Minha avó nunca envelheceu. A meus olhos, ao menos. Desde que nasci, ela sempre teve muitos anos, especialmente se considerada a nossa diferença de idade.
Ela sempre foi a senhora de hábitos simples, sem grandes sonhos ou devaneios. Dona de uma história de luta e superação. Jovem viúva, criou sete filhos sozinha, com pouco dinheiro e muita fibra. Nunca se queixou da própria sorte, porém.
Paixão mesmo sempre teve pelos pássaros, os quais cuida com zelo de uma mãe. Orgulho só exibe diante das vistosas samambaias choronas, e exibicionismo demonstra apenas quando alguém visita seu impecável quintal, com pés de couve e a pitangueira que o ocupam o mesmo espaço de terra, em um mapa idêntico ao que tenho registrado na memória de criança.
Há 36 anos, desde que fomos apresentadas, ela mantém o mesmo corte de cabelo e se veste com igual modelo de vestido: de saia abaixo do joelho, botões no peito e uma golinha de camisa. Os pés só se acomodam em chinela de dedos de borracha. Devo tê-la visto calçando sapatos menos vezes do que o número de dedos que tenho nas mãos. Sou capaz de me lembrar do cheiro dela, de sabonete phebo preto ou francis branco, mas nunca a vi usar perfume importado, colorir a boca com batom ou pintar o rosto com pós.
Ela pode até ter ganhado algumas rugas e mais fios brancos ao longo desses anos, mas minha criança sequer notou. Também desconfio que ela já não caminha com tanta agilidade e algumas palavras escapam à perspicácia do ouvido com 87 anos em serviço. Ainda assim, conserva inalterado o gosto pela televisão. Diante da tela, continua a descansar depois do almoço e a cochilar antes de dormir, como sempre foi.
Nesses anos que nos conhecemos, trocou de ídolos mais de uma vez. Já não ouve mais Chitãozinho e Xororó, e cortou a estreita relação que tinha com Silvio Santos. Mas nunca perdeu o talento na cozinha e o tempero mineiro que tornam incomparáveis a maionese de batata e a macarronada de domingo feitos por ela.

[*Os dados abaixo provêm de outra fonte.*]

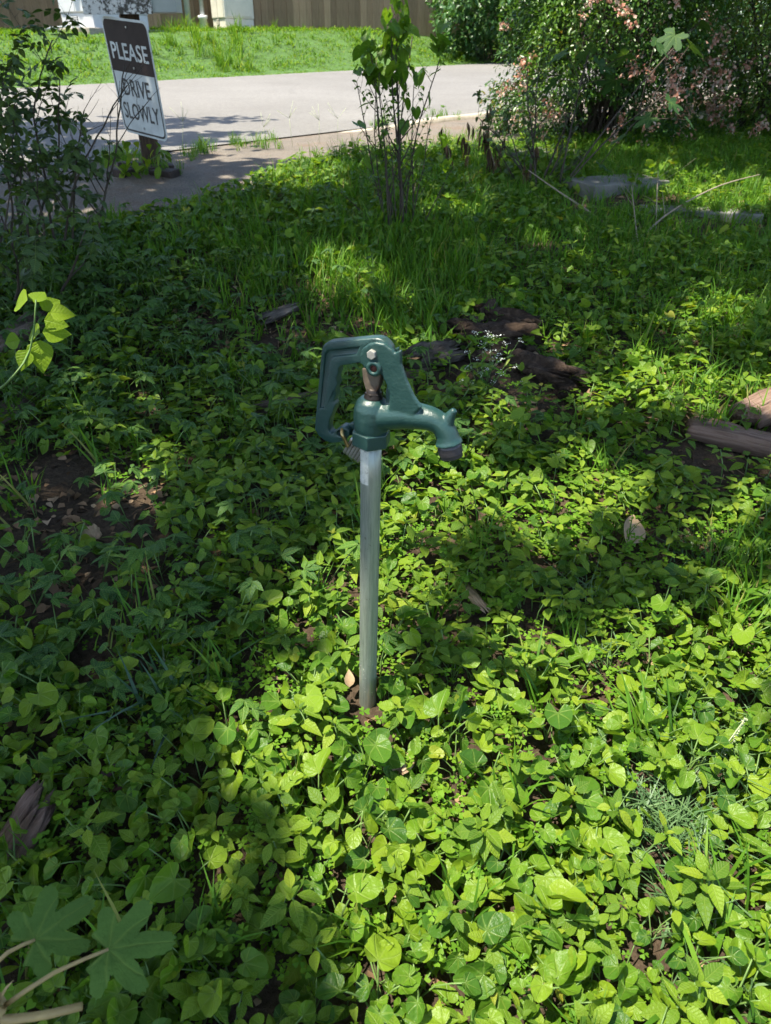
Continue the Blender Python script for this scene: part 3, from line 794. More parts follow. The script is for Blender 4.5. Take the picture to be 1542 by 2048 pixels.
def bez(pts, n):
    pts = np.asarray(pts, float); t = np.linspace(0, len(pts) - 1, n); out = []
    for q in t:
        i = min(int(q), len(pts) - 2); f = q - i
        p0 = pts[max(i - 1, 0)]; p1 = pts[i]; p2 = pts[i + 1]; p3 = pts[min(i + 2, len(pts) - 1)]
        out.append(.5 * ((2 * p1) + (-p0 + p2) * f + (2 * p0 - 5 * p1 + 4 * p2 - p3) * f * f + (-p0 + 3 * p1 - 3 * p2 + p3) * f ** 3))
    return np.array(out)
# the casting: bulb + spout + forked bracket fused by a voxel remesh
bm = lathe_bm([(0, .016), (.025, .016), (.0272, .028), (.0280, .045), (.0268, .060), (.0225, .071), (.016, .0765), (0, .078)], 32)
sp_pts = [cz(640, 830), cz(770, 815), cz(900, 815), cz(1010, 830), cz(1110, 855), cz(1195, 905), cz(1240, 975), cz(1262, 1040), cz(1272, 1080)]
sp3 = bez([(x, 0, z) for x, z in sp_pts], 26)
srad = np.interp(np.linspace(0, 1, 26), [0, .2, .4, .6, .78, .9, .93, 1], [.022, .0225, .0198, .0170, .0168, .0185, .0208, .0212])
path_tube(bm, sp3, srad, 24)
# horn on the bend
h0 = cz(1250, 880); h1 = cz(1298, 785)
path_tube(bm, bez([(h0[0], 0, h0[1]), ((h0[0] + h1[0]) / 2 - .001, 0, (h0[1] + h1[1]) / 2), (h1[0], 0, h1[1])], 8), np.linspace(.011, .0045, 8), 14)
cheek = [cz(*q) for q in [(575, 395), (540, 345), (530, 285), (552, 225), (600, 192), (660, 185), (725, 205), (790, 262), (800, 285), (850, 262), (858, 380), (905, 520), (965, 650), (1030, 745), (950, 815), (770, 790), (772, 620), (745, 530), (705, 450), (650, 440), (605, 425)]]
prism_bm([(x + .008, z + .006) for x, z in cheek], -.0185, -.0108, bm)
prism_bm([(x - .006, z) for x, z in cheek], .0090, .0145, bm)
web = [cz(*q) for q in [(792, 420), (850, 330), (858, 380), (905, 520), (965, 650), (1030, 745), (950, 815), (770, 790), (775, 640)]]
prism_bm([(x - .003, z) for x, z in web], -.0085, .0085, bm)
lug = [cz(*q) for q in [(425, 900), (445, 875), (500, 872), (560, 880), (560, 990), (500, 1000), (445, 1000), (425, 980)]]
prism_bm(lug, .001, .0075, bm)
cast = hpart('casting', bm, M['paint'])
rm = cast.modifiers.new('r', 'REMESH'); rm.mode = 'VOXEL'; rm.voxel_size = .0015
sm = cast.modifiers.new('s', 'SMOOTH'); sm.factor = .5; sm.iterations = 7
bake(cast)
for q in cast.data.polygons: q.use_smooth = True
# hexagonal collar
bm = bmesh.new(); bmesh.ops.create_cone(bm, cap_ends=True, segments=6, radius1=.0315, radius2=.0315, depth=.024, matrix=Matrix.Translation((0, 0, .011)) @ Matrix.Rotation(R(12), 4, 'Z'))
col = hpart('collar', bm, M['paint'], smooth_=False); bevel_mod(col, .0022, 3)
# nozzle with thread rings
dirv = Vector(sp3[-1] - sp3[-3]).normalized(); q = dirv.to_track_quat('Z', 'Y').to_matrix().to_4x4()
prof = [(.0, -.004), (.0182, -.004), (.0182, .004)]
for i in range(3): prof += [(.0188, .0055 + i * .0044), (.0174, .0077 + i * .0044)]
prof += [(.0175, .0195), (.0175, .0215), (.0145, .0215), (.0140, .004), (0, .004)]
hpart('nozzle', lathe_bm(prof, 32), M['nozzle'], mtx=Matrix.Translation(Vector(sp3[-1])) @ q)
# packing nut, stem, link, bolt, boss
sx0 = cz(645, 640)[0]
bm = bmesh.new(); bmesh.ops.create_cone(bm, cap_ends=True, segments=6, radius1=.0135, radius2=.0135, depth=.009, matrix=Matrix.Translation((sx0, 0, .081)))
nut = hpart('packing_nut', bm, M['darkbrass'], smooth_=False); bevel_mod(nut, .001, 2)
hpart('packing_gland', lathe_bm([(.0145, .074), (.0145, .078), (.0105, .0865), (.0105, .092), (.0065, .0925)], 20), M['darkbrass'], mtx=Matrix.Translation((sx0, 0, 0)))
hpart('stem', cyl_bm(.0052, .0052, .088, .118, 16), M['darkbrass'], mtx=Matrix.Translation((sx0, 0, 0)))
lk = [cz(*q) for q in [(562, 380), (722, 380), (718, 470), (700, 560), (675, 612), (640, 622), (606, 600), (588, 540), (570, 470)]]
link = hpart('link', prism_bm(lk, -.0085, .0085), M['patina'], smooth_=False); bevel_mod(link, .0025, 2)
b = cz(632, 275); hexm = Matrix.Translation((b[0] + .008, -.0205, b[1] + .006)) @ Matrix.Rotation(R(90), 4, 'X')
bm = bmesh.new(); bmesh.ops.create_cone(bm, cap_ends=True, segments=6, radius1=.0076, radius2=.0072, depth=.0075, matrix=Matrix.Rotation(R(10), 4, 'Z'))
bolt = hpart('bolt', bm, M['boltsteel'], mtx=hexm, smooth_=False); bevel_mod(bolt, .0008, 2)
b = cz(650, 392); mt = Matrix.Translation((b[0] + .008, -.0185, b[1] + .006)) @ Matrix.Rotation(R(90), 4, 'X')
hpart('boss', lathe_bm([(.0125, -.004), (.0118, .003), (.0095, .0048), (.0062, .0048), (.0054, .003), (.0054, -.004)], 24), M['paint'], mtx=mt)
hpart('pin_hole', cyl_bm(.0053, .0053, -.003, .0022, 16), M['rust'], mtx=mt)
# pump handle: flat casting with a recessed channel, finger grips and a lock ear
ho = [(735, 190), (700, 150), (640, 140), (292, 142), (258, 156), (236, 196), (160, 830), (154, 905), (186, 966), (238, 1014), (308, 1040), (370, 1035), (430, 1008), (462, 965), (462, 925), (432, 895), (390, 886), (350, 910), (326, 944), (302, 952), (281, 930), (275, 890), (290, 815), (318, 752), (336, 690), (322, 655), (345, 602), (338, 552), (362, 502), (350, 452), (372, 402), (370, 366), (402, 345), (540, 332), (600, 360), (690, 350), (740, 290)]
hole = [(385 + 30 * math.cos(R(a)), 948 + 30 * math.sin(R(a))) for a in range(0, 360, 30)]
gro = [(203, 712), (262, 240), (284, 212), (545, 205), (520, 262), (332, 266), (302, 296), (240, 712)]
bm = prism_bm([cz(*q) for q in ho], -.0095, .0095, None, [[cz(*q) for q in hole]], [[cz(*q) for q in gro]], .0048)
hd = hpart('handle', bm, M['paint'], smooth_=False)
bevel_mod(hd, .0026, 3, 40)
for q in hd.data.polygons: q.use_smooth = True
hub = cz(690, 265)
hpart('hub', lathe_bm([(0, -.0095), (.021, -.0095), (.0225, -.007), (.0225, .007), (.021, .0095), (0, .0095)], 32), M['paint'], hd, mtx=Matrix.Translation((hub[0], 0, hub[1])) @ Matrix.Rotation(R(90), 4, 'X'))

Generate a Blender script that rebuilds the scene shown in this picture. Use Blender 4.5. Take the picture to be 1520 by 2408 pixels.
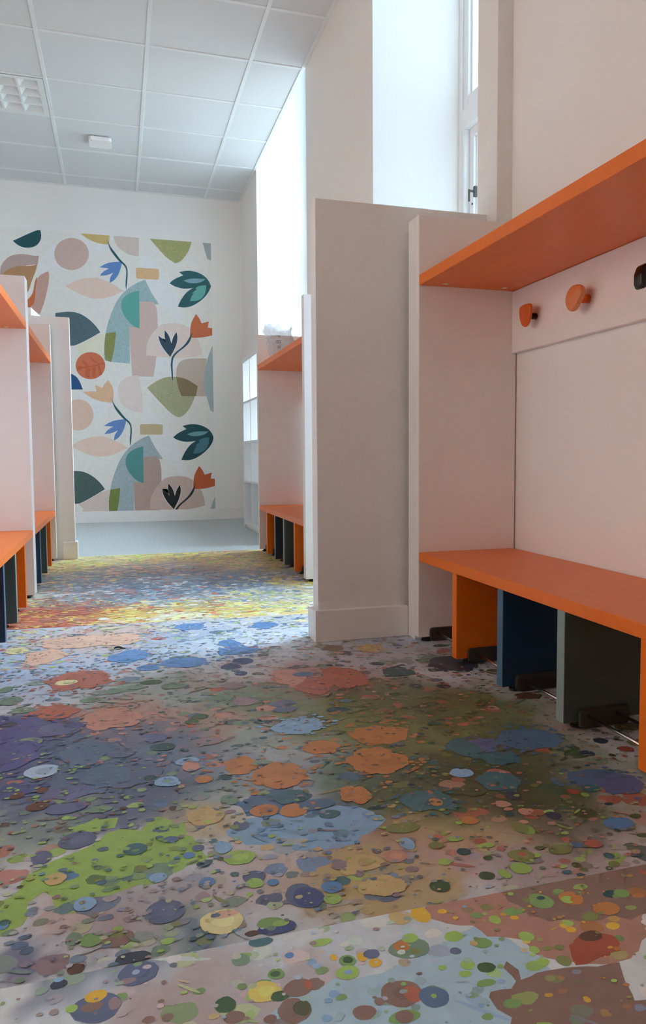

A imutabilidade da aparência e da rotina de minha avó me devolvem o passado. A casa que ela mora é a mesma. Sei onde ela guarda cada coisa. Está ali a colcha de retalhos que me cobria quando eu tinha pouca idade. Até os enfeites permanecem no mesmo lugar. Os que se romperam por acidente ou estragaram por efeito do tempo foram recuperados pela habilidade reparadora dela.
Minha avó tem o poder de restituir a vida aos badulaques e também de trazer de volta o tempo. Ela me presentea com alguns dos melhores momentos da minha vida, competência que pertence somente às vovós: a de nos tornar eternas crianças.